Ma la vera disputa che sta inasprendo il confronto tra Labor e Kadima
riguarda la politica economica ed ha un nome ben preciso: l'innalzamento del
salario minimo. La parola d'ordine del Labor durante la campagna elettorale
è stata la promessa di portare a ottocento dollari al mese (dagli attuali
seicento) il salario minimo in Israele. Questa è la ricetta shock di
Peretz per risollevare le fortune di quella gran parte di israeliani che hanno
subito le politiche liberiste di Netanyahu, scivolando inesorabilmente sotto
la soglia di povertà. Su questa ridistribuzione del reddito si sta giocando
l'assetto del prossimo
governo: Kadima afferma che il budget statale non lo permetterebbe, il
Labor sostiene che questa manovra avvierebbe un circolo virtuoso nell'economia
del Paese.
Una questione a sé è rappresentata dal ruolo che il leader del
Labor Amir Peretz rivestirà nel nuovo governo: Ministro della
Difesa o delle Finanze? In quest'ultimo caso, riuscirebbe forse a portare avanti
lo slogan della "rivoluzione sociale" che ha contribuito al buon risultato
elettorale del suo partito.
Tuttavia, Olmert vuole tenersi stretti i cordoni della borsa e con tutta probabilità
metterà a guardia del Tesoro un suo fidato collaboratore, attraverso
il quale potrà controllare l'intero budget del governo. Le insistenti
voci che darebbero Peretz candidato Ministro della Difesa, aprono invece inediti
scenari nella politica mediorientale. Se si realizzasse, per la prima volta
alla guida
del governo e delle forze armate israeliane ci sarebbero contemporaneamente
due politici estranei alla carriera militare e che hanno una posizione sugli
insediamenti discontinua rispetto ai governi Netanyahu-Barak-Sharon. Un primo
segnale in questo senso è stata la decisione inaspettata di non reagire
all'attentato della settimana scorsa a Tel Aviv. Tutti si attendevano la collaudata
escalation di violenza alla quale ci aveva abituati Sharon, che era solito rispondere
agli attentati con vaste operazioni militari nei Territori.

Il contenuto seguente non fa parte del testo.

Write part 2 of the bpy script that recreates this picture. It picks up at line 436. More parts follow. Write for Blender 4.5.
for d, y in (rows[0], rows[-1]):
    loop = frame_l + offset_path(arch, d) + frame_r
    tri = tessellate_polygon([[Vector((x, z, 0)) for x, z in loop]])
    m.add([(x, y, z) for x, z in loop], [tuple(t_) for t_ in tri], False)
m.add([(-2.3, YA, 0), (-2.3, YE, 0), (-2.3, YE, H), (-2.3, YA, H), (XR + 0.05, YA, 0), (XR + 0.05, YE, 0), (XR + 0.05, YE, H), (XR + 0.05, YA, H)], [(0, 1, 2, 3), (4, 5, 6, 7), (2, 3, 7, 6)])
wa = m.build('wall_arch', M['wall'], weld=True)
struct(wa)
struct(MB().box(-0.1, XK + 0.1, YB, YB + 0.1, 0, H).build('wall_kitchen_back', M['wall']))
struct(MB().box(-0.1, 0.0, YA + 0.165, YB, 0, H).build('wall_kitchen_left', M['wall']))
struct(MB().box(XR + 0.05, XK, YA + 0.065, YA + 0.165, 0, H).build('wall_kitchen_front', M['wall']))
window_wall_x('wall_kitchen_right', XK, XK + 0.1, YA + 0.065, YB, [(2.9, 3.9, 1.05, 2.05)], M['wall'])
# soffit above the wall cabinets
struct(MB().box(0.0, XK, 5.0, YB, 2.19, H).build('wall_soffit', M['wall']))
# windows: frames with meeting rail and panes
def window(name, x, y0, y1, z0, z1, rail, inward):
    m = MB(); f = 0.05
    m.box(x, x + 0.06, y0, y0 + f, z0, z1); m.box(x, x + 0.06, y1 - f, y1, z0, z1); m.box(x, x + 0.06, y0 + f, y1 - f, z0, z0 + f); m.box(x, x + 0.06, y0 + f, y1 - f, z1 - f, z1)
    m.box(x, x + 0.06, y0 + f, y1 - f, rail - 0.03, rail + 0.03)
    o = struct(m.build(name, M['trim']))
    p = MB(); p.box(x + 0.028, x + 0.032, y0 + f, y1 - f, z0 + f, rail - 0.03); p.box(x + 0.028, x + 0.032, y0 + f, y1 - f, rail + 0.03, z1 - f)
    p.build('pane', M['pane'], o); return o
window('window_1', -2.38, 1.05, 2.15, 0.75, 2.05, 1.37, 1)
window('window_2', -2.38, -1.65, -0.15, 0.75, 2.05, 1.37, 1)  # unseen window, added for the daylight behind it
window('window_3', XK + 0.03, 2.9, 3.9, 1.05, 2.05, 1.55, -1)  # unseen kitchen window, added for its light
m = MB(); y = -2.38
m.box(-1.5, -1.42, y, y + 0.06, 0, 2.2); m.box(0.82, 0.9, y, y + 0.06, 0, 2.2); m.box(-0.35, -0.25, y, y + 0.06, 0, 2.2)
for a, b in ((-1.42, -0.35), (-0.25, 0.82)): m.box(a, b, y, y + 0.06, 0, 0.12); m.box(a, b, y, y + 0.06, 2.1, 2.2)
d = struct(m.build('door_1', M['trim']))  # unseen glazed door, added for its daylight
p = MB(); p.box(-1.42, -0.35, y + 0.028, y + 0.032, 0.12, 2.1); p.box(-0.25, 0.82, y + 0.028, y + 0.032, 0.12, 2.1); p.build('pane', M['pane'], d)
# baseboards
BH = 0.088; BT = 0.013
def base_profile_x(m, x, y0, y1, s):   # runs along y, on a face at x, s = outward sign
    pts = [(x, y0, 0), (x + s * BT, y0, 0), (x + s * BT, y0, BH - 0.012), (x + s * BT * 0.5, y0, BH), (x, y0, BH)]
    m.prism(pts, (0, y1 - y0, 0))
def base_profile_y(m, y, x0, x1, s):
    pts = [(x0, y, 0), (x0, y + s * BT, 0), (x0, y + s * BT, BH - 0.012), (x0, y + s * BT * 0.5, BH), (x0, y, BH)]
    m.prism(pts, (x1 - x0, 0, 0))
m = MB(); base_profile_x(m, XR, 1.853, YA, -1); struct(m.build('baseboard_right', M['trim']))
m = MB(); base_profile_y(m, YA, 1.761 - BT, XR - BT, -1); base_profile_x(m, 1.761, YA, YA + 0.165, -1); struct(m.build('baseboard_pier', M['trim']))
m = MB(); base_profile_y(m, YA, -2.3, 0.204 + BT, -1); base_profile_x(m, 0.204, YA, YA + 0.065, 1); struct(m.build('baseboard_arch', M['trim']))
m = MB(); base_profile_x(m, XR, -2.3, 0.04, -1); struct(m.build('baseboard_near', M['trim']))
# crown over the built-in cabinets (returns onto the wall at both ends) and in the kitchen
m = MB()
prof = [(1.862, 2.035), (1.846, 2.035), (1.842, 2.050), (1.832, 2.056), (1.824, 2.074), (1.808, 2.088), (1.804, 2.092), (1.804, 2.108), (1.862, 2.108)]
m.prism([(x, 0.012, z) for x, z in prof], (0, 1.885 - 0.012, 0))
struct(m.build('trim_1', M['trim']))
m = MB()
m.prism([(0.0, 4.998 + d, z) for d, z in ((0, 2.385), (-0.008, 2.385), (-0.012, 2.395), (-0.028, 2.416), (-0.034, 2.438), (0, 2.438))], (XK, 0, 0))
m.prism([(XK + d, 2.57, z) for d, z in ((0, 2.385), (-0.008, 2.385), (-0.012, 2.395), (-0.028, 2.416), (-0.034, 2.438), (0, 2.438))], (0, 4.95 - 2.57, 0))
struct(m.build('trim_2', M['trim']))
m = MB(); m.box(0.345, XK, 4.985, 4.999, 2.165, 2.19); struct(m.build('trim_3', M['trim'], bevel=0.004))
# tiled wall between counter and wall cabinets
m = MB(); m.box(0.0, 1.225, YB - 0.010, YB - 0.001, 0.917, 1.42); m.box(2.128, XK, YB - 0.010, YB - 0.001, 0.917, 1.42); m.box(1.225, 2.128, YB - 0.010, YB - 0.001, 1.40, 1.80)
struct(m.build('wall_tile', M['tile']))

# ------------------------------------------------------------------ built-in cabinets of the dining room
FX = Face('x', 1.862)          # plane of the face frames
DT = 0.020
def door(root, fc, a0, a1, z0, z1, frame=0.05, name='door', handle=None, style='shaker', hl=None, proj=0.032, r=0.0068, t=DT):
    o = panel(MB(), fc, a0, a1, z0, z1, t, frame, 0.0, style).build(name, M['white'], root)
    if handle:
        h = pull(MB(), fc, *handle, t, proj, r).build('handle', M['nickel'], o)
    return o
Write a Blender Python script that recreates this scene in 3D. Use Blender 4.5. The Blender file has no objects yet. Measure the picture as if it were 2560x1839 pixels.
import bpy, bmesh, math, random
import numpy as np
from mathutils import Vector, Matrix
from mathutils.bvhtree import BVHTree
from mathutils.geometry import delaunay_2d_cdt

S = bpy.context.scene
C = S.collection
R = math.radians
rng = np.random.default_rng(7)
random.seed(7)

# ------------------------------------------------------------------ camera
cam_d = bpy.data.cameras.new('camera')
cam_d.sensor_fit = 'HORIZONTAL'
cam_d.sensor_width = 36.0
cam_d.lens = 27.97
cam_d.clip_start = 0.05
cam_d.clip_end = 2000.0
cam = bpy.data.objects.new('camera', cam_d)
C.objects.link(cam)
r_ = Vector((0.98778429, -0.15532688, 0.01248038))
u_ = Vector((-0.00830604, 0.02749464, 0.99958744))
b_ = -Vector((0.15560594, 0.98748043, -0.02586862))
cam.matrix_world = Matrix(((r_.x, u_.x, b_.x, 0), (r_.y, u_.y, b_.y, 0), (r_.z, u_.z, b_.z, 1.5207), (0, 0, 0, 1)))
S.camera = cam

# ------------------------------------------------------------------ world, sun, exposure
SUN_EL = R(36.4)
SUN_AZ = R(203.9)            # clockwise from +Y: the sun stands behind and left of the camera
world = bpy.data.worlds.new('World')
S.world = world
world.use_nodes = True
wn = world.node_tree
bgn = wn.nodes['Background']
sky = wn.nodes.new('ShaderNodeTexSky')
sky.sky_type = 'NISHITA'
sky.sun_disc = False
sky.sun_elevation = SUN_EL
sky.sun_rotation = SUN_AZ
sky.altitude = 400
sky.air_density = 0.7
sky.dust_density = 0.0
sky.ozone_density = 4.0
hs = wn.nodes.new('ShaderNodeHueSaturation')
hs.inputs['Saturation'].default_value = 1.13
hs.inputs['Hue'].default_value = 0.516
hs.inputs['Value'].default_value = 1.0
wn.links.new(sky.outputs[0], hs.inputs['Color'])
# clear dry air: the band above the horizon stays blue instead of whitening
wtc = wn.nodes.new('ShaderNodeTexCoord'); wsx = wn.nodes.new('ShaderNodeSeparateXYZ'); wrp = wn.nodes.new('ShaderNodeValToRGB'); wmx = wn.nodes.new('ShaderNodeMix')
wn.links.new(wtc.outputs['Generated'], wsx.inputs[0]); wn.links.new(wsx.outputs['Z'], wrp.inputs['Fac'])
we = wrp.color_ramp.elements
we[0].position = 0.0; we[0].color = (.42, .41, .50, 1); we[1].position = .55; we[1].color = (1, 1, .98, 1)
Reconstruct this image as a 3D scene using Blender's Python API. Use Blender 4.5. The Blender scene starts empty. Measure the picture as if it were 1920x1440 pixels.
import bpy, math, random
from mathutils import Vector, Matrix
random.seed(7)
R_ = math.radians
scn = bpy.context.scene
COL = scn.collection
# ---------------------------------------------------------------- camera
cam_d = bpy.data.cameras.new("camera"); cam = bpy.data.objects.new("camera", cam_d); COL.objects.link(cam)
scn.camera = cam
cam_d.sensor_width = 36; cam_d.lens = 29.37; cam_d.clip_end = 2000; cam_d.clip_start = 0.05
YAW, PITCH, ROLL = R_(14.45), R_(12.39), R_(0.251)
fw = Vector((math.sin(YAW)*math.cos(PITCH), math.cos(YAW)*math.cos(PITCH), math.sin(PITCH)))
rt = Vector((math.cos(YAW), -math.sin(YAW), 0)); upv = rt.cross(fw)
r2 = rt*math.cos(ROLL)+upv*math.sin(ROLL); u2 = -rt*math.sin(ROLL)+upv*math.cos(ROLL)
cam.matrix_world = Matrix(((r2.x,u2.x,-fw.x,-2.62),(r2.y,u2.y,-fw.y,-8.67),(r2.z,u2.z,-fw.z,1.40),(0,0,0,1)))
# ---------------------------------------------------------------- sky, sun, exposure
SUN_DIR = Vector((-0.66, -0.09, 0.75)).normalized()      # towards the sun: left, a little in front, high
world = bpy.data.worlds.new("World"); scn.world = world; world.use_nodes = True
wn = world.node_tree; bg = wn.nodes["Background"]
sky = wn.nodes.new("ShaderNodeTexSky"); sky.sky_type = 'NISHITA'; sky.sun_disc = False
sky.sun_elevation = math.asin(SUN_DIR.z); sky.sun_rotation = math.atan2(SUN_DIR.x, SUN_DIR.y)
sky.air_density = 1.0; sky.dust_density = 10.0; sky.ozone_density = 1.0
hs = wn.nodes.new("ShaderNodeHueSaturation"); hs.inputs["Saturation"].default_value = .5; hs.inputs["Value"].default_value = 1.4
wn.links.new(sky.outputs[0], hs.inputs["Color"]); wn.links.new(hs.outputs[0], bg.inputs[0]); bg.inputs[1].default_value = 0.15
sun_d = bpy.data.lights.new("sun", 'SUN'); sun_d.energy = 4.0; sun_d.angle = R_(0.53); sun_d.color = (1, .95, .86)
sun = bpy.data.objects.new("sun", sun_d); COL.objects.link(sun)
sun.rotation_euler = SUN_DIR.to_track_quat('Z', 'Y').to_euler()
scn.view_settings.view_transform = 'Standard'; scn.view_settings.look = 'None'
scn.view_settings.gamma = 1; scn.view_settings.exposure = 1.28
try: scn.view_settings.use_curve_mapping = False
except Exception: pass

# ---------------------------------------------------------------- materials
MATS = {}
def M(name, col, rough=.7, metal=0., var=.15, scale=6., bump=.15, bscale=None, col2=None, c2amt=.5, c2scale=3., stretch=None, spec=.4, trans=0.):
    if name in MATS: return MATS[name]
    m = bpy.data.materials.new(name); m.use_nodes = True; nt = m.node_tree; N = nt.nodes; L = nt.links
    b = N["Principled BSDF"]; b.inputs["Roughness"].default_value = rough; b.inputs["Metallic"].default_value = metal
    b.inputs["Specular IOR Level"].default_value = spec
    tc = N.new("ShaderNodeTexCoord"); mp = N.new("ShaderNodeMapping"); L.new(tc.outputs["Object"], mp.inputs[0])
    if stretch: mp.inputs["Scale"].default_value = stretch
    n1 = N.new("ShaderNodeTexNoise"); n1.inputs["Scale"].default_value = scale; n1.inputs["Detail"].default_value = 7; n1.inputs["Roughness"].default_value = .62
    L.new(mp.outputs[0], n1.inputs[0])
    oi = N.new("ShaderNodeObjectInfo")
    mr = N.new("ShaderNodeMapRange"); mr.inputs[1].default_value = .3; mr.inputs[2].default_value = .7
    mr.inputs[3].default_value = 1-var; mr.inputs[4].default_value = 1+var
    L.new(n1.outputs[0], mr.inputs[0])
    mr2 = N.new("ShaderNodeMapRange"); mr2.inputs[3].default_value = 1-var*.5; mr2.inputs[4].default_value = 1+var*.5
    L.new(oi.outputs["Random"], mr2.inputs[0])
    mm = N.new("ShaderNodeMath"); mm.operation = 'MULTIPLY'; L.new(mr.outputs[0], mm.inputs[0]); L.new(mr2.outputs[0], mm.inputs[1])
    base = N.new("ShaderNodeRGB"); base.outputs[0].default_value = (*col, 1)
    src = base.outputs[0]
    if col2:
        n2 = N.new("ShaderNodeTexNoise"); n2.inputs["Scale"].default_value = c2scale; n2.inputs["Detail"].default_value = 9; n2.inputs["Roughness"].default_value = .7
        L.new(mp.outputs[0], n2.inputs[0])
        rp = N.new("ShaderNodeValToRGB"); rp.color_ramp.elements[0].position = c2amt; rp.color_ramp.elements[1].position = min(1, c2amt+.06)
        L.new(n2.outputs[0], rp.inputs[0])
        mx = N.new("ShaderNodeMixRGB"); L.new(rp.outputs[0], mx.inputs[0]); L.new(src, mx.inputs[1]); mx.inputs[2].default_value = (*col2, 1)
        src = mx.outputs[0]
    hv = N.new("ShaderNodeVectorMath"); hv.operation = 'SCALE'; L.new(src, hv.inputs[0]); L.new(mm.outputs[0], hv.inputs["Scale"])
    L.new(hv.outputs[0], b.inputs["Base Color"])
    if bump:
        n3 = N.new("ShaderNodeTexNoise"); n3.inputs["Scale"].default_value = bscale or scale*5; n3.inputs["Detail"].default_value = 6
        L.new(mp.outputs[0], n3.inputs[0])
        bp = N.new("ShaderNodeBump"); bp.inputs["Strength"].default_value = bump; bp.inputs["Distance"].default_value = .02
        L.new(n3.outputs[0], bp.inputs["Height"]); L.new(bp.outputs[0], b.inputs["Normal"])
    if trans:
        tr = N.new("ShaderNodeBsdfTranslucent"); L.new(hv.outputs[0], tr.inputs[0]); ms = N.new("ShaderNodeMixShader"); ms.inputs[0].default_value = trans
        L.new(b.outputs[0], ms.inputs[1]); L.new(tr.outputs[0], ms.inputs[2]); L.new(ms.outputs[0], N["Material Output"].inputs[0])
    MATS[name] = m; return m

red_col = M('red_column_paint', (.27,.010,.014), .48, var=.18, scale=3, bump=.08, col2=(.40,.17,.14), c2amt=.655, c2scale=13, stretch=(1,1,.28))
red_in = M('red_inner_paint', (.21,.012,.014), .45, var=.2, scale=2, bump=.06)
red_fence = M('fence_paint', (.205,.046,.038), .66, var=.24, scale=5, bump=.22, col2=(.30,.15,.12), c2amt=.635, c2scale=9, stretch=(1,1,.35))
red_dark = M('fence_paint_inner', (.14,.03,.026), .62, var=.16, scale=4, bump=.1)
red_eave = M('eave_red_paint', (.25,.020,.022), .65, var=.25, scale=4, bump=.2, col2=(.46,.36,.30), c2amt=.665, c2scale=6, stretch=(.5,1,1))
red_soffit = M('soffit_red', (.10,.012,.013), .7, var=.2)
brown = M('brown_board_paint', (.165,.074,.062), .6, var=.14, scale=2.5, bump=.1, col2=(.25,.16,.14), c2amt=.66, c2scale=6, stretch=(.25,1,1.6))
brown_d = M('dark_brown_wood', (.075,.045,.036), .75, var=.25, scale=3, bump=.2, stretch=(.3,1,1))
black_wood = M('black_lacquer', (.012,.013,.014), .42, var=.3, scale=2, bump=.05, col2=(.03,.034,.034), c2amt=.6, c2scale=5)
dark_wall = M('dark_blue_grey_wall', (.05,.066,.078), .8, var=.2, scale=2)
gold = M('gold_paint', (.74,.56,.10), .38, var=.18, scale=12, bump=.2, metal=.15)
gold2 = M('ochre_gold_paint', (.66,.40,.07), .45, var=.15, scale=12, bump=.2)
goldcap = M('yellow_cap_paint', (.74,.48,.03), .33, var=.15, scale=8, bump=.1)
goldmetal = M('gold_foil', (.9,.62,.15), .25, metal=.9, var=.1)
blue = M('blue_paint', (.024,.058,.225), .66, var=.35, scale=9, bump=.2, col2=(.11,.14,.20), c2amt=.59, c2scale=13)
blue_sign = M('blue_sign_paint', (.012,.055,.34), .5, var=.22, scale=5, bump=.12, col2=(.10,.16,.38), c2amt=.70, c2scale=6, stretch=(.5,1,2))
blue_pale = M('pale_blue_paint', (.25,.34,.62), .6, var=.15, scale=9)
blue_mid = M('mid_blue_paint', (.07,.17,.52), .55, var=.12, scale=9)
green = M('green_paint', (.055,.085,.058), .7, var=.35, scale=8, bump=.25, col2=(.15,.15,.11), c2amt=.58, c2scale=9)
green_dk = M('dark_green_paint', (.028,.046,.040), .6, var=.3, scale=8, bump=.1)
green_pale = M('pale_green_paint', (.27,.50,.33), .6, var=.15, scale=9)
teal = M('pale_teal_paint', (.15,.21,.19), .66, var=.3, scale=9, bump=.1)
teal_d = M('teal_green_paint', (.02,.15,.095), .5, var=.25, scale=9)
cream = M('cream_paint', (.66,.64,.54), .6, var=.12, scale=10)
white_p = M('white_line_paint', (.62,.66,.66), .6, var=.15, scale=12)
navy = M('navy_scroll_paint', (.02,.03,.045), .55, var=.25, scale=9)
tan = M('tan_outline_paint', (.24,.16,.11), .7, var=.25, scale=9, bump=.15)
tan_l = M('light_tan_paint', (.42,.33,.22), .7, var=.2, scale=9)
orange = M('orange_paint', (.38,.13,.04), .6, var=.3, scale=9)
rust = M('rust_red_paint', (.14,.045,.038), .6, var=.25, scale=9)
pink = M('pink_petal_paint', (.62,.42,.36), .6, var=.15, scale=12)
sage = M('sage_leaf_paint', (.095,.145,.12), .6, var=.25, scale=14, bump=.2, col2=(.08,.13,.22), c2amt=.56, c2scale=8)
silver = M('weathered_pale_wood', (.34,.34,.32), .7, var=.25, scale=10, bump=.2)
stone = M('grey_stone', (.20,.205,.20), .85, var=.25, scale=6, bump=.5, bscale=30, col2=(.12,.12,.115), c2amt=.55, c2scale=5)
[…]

Al contrario, in questo caso Olmert si è limitato alla risposta diplomatica,
revocando la cittadinanza israeliana ai ministri del governo Hamas, ma
ha ordinato all'esercito di mantenere le attuali posizioni. La probabile spiegazione
sta nel persistere degli incontri di coalizione per la formazione del nuovo
governo, in cui l'apporto della sinistra sarà fondamentale e, per la
prima volta in oltre un decennio, potrebbe aprire la possibilità di un
passo in avanti verso la soluzione del conflitto israelo-palestinese.